Et il y a fort à parier que cette pieuse mobilisation ira en s’amplifiant au cours des prochaines semaines, même si certains contre-feux sont attendus, ici ou là. Depuis des mois, quelques vaticanistes s’efforcent de lire dans le marc de café que constituent les listes des délégués au Synode, ce que pourrait être le rapport de force entre partisans et adversaires de «l’ouverture» pastorale souhaitée par le pape François. Et l’on ne sait trop s’il faut s‘apitoyer, se scandaliser, se gausser ou se désespérer d’entendre tant de belles âmes dire leur désarroi à l’idée que le pape puisse, à la faveur d’un Synode redouté, jeter la doctrine avec l’eau du bain. Est-il exagéré d’affirmer qu’une majorité du peuple croyant, qui a dit en temps et heure ses espérances, se range désormais au côté d’une majorité du corps épiscopal pour «faire confiance» à l’Esprit Saint et au pape François. Même si, ici et là, certains évêques commencent à exprimer, en privé, leur crainte que l’immobilisme ne finisse par l’emporter.
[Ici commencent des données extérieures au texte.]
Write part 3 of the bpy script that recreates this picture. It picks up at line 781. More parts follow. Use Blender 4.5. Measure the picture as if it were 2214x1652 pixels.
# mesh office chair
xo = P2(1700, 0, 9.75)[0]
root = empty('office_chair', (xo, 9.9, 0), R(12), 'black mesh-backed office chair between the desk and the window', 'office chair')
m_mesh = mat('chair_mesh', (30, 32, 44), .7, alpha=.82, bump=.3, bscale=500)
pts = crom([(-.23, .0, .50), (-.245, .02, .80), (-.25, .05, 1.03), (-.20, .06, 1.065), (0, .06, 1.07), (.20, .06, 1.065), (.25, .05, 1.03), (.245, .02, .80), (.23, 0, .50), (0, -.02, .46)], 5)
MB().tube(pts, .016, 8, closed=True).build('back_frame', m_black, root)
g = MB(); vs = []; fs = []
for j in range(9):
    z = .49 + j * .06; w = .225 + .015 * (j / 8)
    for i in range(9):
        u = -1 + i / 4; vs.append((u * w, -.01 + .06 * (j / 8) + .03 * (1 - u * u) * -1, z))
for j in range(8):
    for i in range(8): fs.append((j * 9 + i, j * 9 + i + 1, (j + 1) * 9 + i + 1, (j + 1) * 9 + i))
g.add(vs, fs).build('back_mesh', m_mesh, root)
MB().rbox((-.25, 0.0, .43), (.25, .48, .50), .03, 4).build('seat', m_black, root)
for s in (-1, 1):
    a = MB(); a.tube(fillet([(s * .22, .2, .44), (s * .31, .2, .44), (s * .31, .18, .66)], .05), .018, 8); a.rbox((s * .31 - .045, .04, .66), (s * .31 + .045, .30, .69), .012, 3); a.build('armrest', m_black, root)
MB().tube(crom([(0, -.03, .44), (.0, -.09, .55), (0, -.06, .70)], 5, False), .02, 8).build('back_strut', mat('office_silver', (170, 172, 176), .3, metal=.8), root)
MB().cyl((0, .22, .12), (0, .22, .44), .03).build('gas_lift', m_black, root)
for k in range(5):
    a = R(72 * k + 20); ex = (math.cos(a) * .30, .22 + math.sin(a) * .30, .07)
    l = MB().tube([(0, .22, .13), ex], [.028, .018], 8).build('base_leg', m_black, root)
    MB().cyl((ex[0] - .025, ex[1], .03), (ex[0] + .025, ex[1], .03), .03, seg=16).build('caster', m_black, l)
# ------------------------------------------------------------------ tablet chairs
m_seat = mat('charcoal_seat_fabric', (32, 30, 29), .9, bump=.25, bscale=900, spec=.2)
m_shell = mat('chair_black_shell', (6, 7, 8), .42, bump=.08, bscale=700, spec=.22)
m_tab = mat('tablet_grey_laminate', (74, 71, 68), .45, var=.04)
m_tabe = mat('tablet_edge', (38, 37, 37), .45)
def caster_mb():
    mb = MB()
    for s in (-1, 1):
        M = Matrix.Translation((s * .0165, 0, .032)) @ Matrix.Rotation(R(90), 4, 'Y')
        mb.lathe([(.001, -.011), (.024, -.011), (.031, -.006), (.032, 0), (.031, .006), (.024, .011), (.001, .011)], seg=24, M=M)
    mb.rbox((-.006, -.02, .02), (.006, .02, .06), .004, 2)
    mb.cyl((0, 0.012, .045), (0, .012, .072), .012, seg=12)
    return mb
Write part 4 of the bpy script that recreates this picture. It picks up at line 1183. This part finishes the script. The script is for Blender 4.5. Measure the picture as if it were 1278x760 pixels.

Qu’écrire sur le sujet qui n’ait déjà été martelé en tous sens ? Peut-être que le cœur du débat repose sur ce que la théologie catholique la plus classique appelle le sensus fidei, ce «bon sens de la foi» que possède tout baptisé, du fait même de son appartenance au Christ et de la présence, en lui, de l’Esprit Saint. Un bon sens de la foi qui, depuis longtemps déjà, conduit un nombre grandissant de fidèles, et parmi les plus pratiquants, à ne plus comprendre le lien existant entre l’Evangile et telle ou telle prescription du magistère. Pour prendre ce seul exemple, souvent évoqué à propos du Synode en cours, comment comprendre l’insistance du Christ sur le pardon et le refus obstiné de l’Église à admettre les divorcés remariés au sacrement du même nom ?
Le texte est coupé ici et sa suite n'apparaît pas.